I'm more & more struck by the similarity between these 'wolves' & the Morgul Blade - both are physically present in the world, both are capable of doing physical harm, yet both disappear without leaving any evidence of their existence once their work is accomplished.

As to their being maiar, well, one would have to say 'How are the mighty fallen!'. But Tolkien was never really clear whether there were any other 'spiritual/supernatural' beings in ME who weren't Maiar, so its arguable that that's what they were. But, unfortunately, without a ME equivalent of Dionysius the Areopagite all we have is speculation. I will still stick to my original feeling taht Tolkien is making use of folkloric & mythic traditions in this case, even when he hadn't found a way to fit them all into a 'theology' of Middle earth. There's actually no reason to believe that the 'wargs' were actually alive in any sense, any more than the Silent Watchers were - & I don't think they were maiar - unless we call every apparently conscious supernatural being a 'maiar', which I think will cause more problems than it solves.
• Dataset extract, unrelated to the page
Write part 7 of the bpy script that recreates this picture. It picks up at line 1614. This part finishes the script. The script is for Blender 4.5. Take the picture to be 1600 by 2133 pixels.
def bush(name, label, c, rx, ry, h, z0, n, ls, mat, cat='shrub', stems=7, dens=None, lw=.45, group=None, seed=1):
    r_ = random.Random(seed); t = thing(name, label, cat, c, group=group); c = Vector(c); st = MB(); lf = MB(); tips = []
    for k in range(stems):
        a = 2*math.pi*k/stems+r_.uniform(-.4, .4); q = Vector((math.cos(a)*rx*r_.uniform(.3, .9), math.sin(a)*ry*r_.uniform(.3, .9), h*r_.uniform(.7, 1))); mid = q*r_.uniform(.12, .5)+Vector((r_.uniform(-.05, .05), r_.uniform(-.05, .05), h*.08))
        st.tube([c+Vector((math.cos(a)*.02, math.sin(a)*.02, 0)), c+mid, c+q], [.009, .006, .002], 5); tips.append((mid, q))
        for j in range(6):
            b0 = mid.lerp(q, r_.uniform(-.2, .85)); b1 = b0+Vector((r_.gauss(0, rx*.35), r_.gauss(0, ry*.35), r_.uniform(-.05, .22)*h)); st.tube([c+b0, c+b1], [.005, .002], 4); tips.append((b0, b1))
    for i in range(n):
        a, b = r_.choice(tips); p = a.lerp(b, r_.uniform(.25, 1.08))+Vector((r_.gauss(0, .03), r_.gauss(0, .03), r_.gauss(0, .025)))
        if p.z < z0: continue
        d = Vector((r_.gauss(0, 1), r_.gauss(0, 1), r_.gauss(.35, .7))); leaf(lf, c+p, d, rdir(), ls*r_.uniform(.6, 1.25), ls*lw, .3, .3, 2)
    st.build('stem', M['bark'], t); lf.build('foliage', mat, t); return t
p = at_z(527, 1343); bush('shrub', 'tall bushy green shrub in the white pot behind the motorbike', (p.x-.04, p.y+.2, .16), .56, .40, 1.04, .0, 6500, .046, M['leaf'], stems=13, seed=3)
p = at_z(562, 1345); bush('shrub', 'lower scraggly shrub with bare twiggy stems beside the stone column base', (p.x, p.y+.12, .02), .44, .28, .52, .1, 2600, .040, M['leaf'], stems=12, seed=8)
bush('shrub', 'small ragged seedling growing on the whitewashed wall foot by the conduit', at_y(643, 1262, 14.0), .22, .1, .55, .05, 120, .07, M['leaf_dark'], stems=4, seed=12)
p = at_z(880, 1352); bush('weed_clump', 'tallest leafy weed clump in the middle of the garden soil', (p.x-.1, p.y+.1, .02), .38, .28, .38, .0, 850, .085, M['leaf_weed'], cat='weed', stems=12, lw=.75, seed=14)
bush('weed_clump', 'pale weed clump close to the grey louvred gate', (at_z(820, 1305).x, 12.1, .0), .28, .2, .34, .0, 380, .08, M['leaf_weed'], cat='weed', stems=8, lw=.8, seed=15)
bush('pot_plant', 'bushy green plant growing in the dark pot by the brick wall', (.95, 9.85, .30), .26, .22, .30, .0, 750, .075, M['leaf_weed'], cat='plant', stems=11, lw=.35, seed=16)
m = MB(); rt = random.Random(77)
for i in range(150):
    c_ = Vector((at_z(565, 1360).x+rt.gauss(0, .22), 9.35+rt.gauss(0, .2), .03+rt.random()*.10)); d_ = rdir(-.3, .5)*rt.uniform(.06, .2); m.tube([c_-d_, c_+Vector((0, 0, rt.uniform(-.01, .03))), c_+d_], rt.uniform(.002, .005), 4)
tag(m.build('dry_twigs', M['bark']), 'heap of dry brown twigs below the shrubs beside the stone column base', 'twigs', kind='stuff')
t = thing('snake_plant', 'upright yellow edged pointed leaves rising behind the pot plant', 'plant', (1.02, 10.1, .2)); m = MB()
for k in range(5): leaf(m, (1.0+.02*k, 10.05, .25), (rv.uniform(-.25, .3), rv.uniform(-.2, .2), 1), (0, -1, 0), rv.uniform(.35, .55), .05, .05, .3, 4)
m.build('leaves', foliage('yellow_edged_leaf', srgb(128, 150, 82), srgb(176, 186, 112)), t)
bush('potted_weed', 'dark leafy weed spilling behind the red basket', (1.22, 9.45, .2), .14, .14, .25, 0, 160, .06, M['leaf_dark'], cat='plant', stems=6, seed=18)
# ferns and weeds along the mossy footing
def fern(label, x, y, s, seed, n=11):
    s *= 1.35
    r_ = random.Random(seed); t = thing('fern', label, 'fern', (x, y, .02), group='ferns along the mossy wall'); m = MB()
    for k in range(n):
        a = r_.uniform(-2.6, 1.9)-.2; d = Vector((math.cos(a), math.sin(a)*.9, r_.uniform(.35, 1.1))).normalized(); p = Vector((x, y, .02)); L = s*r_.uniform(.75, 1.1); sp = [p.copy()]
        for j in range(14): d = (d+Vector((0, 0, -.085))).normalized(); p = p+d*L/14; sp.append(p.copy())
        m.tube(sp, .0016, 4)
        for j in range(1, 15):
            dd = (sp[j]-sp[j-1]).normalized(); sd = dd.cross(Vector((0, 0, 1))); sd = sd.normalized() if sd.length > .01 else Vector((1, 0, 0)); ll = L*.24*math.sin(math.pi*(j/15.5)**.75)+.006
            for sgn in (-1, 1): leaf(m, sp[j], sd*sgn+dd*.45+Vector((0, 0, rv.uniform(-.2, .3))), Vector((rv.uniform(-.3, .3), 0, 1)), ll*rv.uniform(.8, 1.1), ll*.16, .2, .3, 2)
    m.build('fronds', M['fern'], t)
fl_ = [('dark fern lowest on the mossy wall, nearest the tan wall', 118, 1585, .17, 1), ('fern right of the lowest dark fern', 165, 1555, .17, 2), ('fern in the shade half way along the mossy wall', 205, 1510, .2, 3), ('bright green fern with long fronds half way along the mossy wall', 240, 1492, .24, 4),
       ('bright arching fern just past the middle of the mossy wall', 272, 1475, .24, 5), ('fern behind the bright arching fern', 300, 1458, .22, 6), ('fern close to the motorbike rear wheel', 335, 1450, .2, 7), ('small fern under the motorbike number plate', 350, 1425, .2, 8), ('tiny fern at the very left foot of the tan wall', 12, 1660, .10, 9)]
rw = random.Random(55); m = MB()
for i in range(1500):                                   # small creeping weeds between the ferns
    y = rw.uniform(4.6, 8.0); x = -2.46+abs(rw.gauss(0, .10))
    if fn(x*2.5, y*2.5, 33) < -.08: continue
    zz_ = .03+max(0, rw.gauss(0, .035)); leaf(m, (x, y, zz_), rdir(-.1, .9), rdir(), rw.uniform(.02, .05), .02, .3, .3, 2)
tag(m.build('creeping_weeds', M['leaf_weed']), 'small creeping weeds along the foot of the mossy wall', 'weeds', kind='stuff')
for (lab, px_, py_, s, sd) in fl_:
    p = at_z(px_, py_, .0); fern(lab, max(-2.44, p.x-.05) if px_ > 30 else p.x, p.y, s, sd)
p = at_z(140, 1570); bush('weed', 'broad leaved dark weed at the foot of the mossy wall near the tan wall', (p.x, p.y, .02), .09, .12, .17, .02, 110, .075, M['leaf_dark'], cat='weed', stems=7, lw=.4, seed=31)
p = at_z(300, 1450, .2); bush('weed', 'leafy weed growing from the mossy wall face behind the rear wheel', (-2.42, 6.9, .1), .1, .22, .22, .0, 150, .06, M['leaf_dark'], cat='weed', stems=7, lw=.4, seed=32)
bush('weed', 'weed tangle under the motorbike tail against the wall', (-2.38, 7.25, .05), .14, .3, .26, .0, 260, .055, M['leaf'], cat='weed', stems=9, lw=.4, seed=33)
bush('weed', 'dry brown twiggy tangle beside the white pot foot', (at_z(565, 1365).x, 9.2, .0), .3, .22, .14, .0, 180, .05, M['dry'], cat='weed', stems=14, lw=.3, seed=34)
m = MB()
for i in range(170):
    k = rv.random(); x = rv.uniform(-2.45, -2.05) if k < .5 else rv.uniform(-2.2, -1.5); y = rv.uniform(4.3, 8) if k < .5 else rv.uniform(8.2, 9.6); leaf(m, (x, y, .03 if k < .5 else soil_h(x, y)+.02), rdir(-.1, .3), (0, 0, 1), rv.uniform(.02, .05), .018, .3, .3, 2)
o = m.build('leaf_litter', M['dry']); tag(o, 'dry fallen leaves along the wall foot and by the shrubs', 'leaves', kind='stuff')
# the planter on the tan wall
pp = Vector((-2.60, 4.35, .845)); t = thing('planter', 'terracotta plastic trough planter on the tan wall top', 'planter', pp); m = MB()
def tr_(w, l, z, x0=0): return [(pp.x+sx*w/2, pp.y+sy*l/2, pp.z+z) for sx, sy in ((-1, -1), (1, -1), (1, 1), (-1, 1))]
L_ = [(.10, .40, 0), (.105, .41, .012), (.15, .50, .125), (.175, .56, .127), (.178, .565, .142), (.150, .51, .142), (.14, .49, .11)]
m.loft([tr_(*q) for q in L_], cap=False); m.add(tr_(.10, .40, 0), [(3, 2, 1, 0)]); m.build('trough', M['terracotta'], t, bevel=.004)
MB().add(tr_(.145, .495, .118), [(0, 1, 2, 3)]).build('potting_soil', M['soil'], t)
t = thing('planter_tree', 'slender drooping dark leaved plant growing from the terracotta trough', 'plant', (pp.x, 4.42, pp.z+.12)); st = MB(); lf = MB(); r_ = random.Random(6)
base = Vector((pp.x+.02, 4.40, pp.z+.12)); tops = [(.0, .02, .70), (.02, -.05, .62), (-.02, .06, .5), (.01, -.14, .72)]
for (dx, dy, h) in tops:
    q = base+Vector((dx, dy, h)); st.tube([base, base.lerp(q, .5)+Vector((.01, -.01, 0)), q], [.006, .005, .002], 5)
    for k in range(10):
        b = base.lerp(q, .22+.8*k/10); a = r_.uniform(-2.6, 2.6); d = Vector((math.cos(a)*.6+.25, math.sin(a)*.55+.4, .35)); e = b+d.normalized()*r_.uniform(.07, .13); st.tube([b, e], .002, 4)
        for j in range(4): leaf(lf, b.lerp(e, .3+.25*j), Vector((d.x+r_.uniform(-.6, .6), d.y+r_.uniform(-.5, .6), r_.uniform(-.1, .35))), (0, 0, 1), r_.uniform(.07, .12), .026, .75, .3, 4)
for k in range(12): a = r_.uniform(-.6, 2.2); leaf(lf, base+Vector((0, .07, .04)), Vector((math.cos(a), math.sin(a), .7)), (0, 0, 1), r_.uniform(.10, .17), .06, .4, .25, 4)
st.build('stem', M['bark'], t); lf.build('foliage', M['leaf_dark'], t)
On the 'deaths' of the three main characters, I have to agree, though - passage into the Underworld, the realm of the Ancestors, was always symbolic of a death/re-birth journey - long before Christ's Harrowing of Hell. We can see Gandalf facing his own 'Shadow', dying & being re-born 'purified' - he is literally 'born-again' (initiates of the ancient mystery religions wre often referred to as 'twice-born'). Aragorn also in a sense confronts his own 'Shadow', in that he takes over the role of Isildur, & 'kills' the part of himself which corresponds to his ancestor - desire for power, to rule according to his own will, refusal to submit to anyone.

Its also odd that Frodo confronts Shelob in a tunnel - because Hobbits live in tunnels. Is there something symbolic about Shelob - does she symbolise the cloying, suffocating nature of Frodo's life in the Shire, & does that life also 'die', & get left behind - is this the point at which Frodo realises that 'there is no real going back'? Bilbo entered a tunnel & found a dragon waiting; Frodo finds a spider. Terrible powers of life & death dwell in the deep places of the world, & once one enters that realm there really can be no going back.

(Just fumbling with these ideas - they need more thought).